About 100 teenagers swarmed from a McDonald’s to Trader Joe’s to a new Target store during a riot in East Liberty on Sunday, police said.
Police said the trouble started at Mellon Park, where Mount Ararat Baptist Church had just wrapped up its community picnic.
The Rev. Linda Oliver said that out of an estimated attendance of over 3,000 people, only a fraction of those people are responsible for starting the trouble.
“We had a few fights that broke out with the young people,” said Oliver.
When reporter Dave Bondy arrived at the scene, police were everywhere. At least a dozen officers were ordering hundreds of teenagers to leave Penn Avenue.
A group of juveniles ran into Target and, according to an employee, they caused a mess in the toy aisle.
“They came in Target, they were throwing chairs, everybody went running,” said witness Shauny Bowe.
“Everybody was just running everywhere,” said Bowe. “They went to McDonald’s, and they told people to get out, cussing and swearing. They were about to taze people. I was scared for my life.”
http://www.thegatewaypundit.com/2011/08/hallalujah-100-youths-leave-church-picnic-to-riot-in-pittsburgh/
Must be the social advocacy preached at the church.
Pastor Curtis: “Black and Christian in the 21st century means to love God and worship Him, not divorcing onesself from the context of racism and classism that demands our social advocacy and pursuit of our racial harmony”

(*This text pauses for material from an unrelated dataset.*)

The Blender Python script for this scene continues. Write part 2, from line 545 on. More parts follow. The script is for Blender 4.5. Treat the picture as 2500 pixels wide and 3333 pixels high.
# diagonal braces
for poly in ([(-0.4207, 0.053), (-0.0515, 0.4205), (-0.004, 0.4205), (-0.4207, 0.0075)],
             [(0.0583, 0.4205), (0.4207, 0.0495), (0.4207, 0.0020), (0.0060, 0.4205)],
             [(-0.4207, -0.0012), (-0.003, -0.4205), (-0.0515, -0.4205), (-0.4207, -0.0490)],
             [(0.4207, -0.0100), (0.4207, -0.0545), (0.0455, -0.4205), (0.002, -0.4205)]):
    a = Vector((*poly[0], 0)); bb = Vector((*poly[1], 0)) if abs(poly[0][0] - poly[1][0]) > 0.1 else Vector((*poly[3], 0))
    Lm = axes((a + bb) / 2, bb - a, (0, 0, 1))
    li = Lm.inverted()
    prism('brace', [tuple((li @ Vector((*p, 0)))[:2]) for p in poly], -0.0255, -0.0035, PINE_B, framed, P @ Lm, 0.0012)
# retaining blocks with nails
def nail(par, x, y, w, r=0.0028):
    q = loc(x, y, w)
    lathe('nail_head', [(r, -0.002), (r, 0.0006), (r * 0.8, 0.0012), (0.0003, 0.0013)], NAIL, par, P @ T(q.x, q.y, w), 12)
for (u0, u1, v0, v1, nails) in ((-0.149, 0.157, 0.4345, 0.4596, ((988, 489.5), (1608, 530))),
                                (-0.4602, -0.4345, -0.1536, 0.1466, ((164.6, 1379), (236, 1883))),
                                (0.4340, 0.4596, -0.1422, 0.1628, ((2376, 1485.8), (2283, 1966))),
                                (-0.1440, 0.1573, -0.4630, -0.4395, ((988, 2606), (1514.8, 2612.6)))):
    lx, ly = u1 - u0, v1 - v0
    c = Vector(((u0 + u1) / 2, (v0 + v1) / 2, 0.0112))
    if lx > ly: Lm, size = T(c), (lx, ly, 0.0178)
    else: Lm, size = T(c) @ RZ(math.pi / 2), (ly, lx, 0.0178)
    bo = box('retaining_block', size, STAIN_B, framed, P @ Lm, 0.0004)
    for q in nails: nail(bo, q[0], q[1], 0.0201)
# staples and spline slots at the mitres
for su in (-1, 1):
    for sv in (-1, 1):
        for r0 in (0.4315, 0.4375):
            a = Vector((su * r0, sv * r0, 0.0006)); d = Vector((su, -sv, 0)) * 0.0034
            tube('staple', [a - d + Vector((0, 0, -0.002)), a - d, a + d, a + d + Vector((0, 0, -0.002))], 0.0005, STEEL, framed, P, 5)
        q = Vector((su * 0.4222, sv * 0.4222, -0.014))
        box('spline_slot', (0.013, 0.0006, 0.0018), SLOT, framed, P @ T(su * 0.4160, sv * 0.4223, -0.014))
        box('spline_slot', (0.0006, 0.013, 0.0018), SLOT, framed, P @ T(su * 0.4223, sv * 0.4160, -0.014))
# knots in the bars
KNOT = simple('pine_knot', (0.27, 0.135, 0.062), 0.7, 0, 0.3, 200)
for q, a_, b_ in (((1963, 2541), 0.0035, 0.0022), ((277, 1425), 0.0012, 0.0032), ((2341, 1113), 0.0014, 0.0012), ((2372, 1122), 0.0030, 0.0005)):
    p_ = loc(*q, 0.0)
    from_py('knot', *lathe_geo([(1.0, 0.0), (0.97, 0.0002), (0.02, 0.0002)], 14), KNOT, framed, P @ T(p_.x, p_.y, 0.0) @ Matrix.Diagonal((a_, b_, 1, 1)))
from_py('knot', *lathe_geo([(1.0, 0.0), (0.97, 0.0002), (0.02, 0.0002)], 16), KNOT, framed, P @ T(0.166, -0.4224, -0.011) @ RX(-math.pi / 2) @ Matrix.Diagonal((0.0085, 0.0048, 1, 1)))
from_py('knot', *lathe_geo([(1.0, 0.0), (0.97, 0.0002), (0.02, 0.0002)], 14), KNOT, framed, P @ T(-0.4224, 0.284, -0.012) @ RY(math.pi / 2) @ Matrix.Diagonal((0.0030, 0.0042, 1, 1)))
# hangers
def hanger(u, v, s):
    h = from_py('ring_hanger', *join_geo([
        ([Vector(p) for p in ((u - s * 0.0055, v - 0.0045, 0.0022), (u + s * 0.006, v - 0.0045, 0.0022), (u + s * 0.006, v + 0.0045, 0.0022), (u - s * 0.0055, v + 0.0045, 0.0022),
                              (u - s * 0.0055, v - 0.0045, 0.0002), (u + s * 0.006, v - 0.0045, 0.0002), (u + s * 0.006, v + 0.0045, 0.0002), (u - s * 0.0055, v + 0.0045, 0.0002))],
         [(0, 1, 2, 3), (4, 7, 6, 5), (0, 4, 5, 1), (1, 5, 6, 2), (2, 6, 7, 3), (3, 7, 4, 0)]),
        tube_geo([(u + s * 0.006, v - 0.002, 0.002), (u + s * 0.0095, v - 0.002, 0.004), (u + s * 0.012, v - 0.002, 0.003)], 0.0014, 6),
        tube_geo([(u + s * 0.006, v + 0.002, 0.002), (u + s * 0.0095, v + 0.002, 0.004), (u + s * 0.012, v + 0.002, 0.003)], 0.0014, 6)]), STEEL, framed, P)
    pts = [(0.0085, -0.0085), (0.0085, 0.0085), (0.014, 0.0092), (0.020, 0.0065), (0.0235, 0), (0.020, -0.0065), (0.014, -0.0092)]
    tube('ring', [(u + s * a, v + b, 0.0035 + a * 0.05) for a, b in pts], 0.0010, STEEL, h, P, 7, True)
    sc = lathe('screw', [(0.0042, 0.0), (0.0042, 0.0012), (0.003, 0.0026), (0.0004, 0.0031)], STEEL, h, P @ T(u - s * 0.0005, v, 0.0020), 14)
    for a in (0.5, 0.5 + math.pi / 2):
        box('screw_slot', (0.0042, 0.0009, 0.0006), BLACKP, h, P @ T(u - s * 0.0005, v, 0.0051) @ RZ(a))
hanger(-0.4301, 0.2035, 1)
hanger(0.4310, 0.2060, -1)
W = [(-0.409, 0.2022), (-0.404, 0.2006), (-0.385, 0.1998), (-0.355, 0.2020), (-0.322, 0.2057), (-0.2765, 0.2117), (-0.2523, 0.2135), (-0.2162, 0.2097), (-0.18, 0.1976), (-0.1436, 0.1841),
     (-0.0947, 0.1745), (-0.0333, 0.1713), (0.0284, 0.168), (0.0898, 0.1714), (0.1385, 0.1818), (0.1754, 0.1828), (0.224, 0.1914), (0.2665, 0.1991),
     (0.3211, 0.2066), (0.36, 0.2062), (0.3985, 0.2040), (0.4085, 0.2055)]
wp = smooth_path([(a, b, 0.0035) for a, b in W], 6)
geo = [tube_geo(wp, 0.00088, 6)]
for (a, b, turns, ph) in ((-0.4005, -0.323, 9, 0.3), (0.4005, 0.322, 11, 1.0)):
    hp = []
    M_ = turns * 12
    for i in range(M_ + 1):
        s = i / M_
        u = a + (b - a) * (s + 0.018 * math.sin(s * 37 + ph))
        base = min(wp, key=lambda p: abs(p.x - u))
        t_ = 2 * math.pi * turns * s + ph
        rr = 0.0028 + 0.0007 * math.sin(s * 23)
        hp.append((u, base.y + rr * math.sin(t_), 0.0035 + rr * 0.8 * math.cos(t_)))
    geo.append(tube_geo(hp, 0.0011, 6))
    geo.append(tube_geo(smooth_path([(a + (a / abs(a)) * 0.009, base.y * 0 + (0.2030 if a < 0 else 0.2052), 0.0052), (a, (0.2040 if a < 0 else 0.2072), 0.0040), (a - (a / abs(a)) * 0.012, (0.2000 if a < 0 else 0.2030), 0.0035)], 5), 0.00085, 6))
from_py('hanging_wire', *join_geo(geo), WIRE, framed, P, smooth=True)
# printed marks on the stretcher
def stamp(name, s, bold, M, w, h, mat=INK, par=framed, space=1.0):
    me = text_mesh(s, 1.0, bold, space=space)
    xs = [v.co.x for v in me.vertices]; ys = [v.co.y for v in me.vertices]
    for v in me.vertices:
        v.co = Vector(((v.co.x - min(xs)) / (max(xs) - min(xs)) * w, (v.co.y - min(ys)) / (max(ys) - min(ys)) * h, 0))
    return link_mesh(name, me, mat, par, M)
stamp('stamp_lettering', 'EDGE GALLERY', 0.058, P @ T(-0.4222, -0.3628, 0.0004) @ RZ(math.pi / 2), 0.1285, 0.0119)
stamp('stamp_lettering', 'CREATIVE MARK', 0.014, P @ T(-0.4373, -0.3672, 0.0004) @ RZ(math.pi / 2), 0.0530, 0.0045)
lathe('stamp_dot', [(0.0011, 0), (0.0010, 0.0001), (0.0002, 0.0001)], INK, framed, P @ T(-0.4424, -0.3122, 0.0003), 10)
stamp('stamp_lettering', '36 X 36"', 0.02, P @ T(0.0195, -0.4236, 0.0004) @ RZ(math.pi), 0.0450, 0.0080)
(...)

http://www.blackandchristian.com/articles/exclusives/trussell-02-02.shtml
Food for thought:
“Black theology refuses to accept a God who is not identified totally with the goals of the black community. If God is not for us and against white people, then he is a murderer, and we had better kill him. The task of black theology is to kill Gods who do not belong to the black community … Black theology will accept only the love of God which participates in the destruction of the white enemy. What we need is the divine love as expressed in Black Power, which is the power of black people to destroy their oppressors here and now by any means at their disposal. Unless God is participating in this holy activity, we must reject his love.”
– “Divine Racism: The Unacknowledged Threshold Issue for Black Theology”, in African-American Religious Thought: An Anthology, by William R Jones, ed Cornel West and Eddie Glaube (Westminster John Knox Press).
Speaking of classism, Curtis should drop by some of the homes owned by the leading proponent of Black Liberation Theology, Rev. Jeremiah Wright. Like Al Sharpton and Jesse Jackson, he lives in wealth and luxury in affluent neigborhoods populated with the white people he hates.
‘Spread the wealth’ using race as a tool.